Según Albert Boadella, en Memorias de un bufón (344-46). Narra aquí sus experiencias y experimentos dramáticos en los años 70 y 80:
No me conformaba dando por perdidas la cantidad de horas de ensayo que había invertido con los colegas de La Torna, buscando formas primarias de relación a través de unos seres inventados, mitad primates, mitad insectos. Se trataba de un montaje pseudocientífico, más que de un tema dramático convencional; por eso finalmente acabaría todo com otra conferencia demostración.
Pensando en esta futura producción, creé un nuevo equipo mezclando algunos miembros de los grupos de La Odisea y de M7 Catalònia. Con los primeros ensayos descubrimos que los códigos de costumbres de determinados insectos, o animales muy primarios, resultaban extraordinariamente interesantes, interpretados por un cuerpo humano. Una vez establecida cierta práctica en este tipo de juego, creamos el nuevo animal, elaborando un código semántico para sus expresiones vitales. La cuestión esencial era que todo aquello le resultara familiar o inteligible al espectador, pero el problema se resolvió manipulando el ritmo del animal, de manera que aunque no se entendieran al detalle sus expresiones, por la cadencia de unos impulsos humanizados se llegaba a captar perfectamente las intenciones. Una vez más se nos hacía patente que el ritmo se convierte en el núcleo esencial de la comunicación escénica. Después, solo fue cuestión de inventarse una fábula y poner en ella al nuevo ser de protagonista.

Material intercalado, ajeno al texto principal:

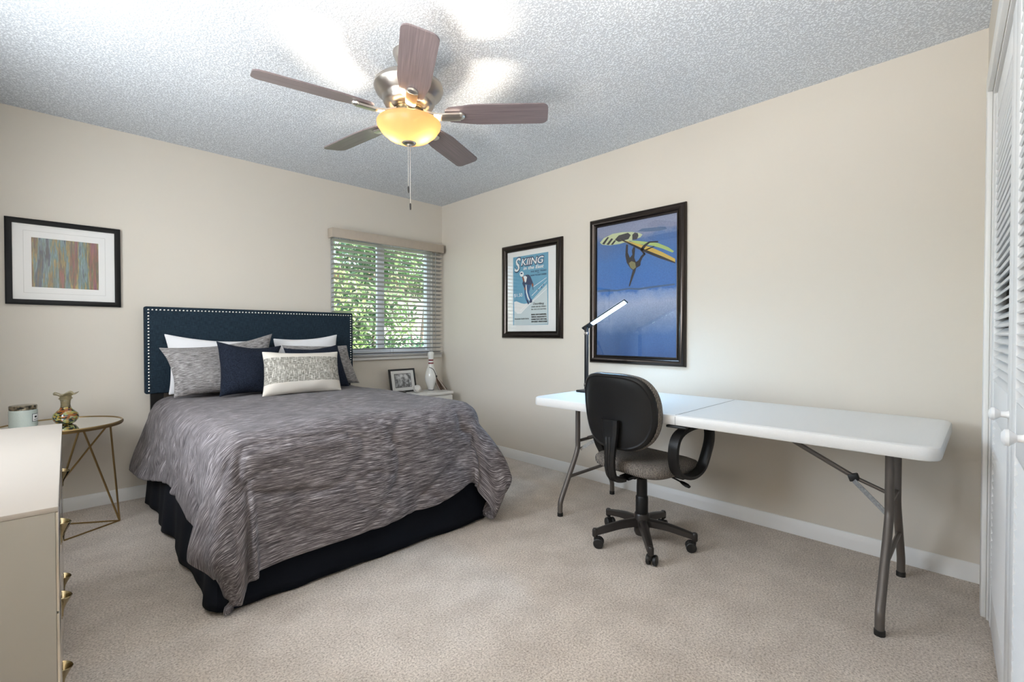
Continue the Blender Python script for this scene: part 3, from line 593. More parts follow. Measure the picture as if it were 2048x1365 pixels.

La reciente catástrofe atómica de Chernobyl nos sirvió de tema central para crear una civilización posnuclear, en la que solo nuestros animalejos, llamados laetius, eran capaces de sobrevivir, aunque finalmente, al llegar a un determinado nivel de evolución, también se autodestruían como nosotros. Todo aquello venía a ser una especie de salto en el vacío, o la aplicación técnica del catalán embolica que fa fort (felicísima frase proverbial equivalente a "liarse la manta a la cabeza": literalmente algo así como "envuélvelo —embróllalo—, que eso le da fuerza), fórmula con la que Salvador Dalí describía el método creativo de Un Chien andalou.
No es de extrañar que en cierto momento del montaje me encontara irremisiblemente perdido, sin saber lo que quería decir. Completamente emborrachado de aquel submundo enigmático, huía hacia adelante, creando situaciones extravagantes, rodeado de unos actores tan inconscientes como yo, que hacían cabriolas encima de una tarima de metacrilato con la cara cubierta de una membrana.
No obstante eso, a medio camino entre la danza y el teatro, el resultado final consiguió un cierto efecto. Todavía hoy no he logrado averiguar si era consecuencia de la audacia o de la insensatez, porque tampoco informaba nada sobre cuestiones nucleares. Pero no había duda de que aquellos animalejos, que intentaban sobrevivir y ser felices entre virutas de corcho que representaban la tierra yerma, imprimían al conjunto una angustiosa belleza, al menos dramáticamente sorprendente. En todo caso, la fábula no se explicaba con personajes convencionales, ni el lenguaje utilizado era el que todo el mundo esperaba. Creo que fue precisamente la saturación de estos lenguajes en los escenarios la que en gran medida y por contraste produjo la enorme sugestión que en muchos espectadores ejercía la obra, y, consecuentemente, su éxito indiscutible. En el teatro, aparece con demasiada frecuencia y excesiva precisión aquello que la gente ya se imagina antes de subir el telón.
Como no practicamos un arte tangible y perenne como la pintura o la arquitectura, nuestra incidencia en el público va condicionada generalmente a la oportunidad del momento de la aparición. Si el entorno nos resulta refractario, lo tenemos todo perdido, porque, en definitiva, los comediantes solo contamos con una única ocasión para atraer el interés hacia lo que presentamos. Después, aunque a veces quede la partitura literaria, el acto dramático será ya irrepetible. Las otras artes son radicalmente diferentes: si Van Gogh no hubiera reunido más que una sola oportunidad, no sabríamos de su existencia. En este sentido, uno de los grandes méritos de Laetius fue aparecer en el momento preciso, de la misma manera que poco tiempo antes lo había hecho Antaviana de Dagoll Dagom, catapultada casualmente como éxito espectacular para compensar así el horror vacui producido por el rechazo barcelonés a M7 Catalònia.
Por eso es muy difícil juzgar una obra dramática prescindiendo del momento de su aparición. Está claro que hoy repetiría pocas secuencias de Laetius, de la misma manera que Calderón no haría exactamente igual La vida es sueño. La aplicación del criterio de obra perenne al teatro —un criterio fundamentalmente literario— es la responsable de haberlo conducido por caminos anacrónicos, caminos que desprenden demasiado a menudo un cierto tufo necrofílico.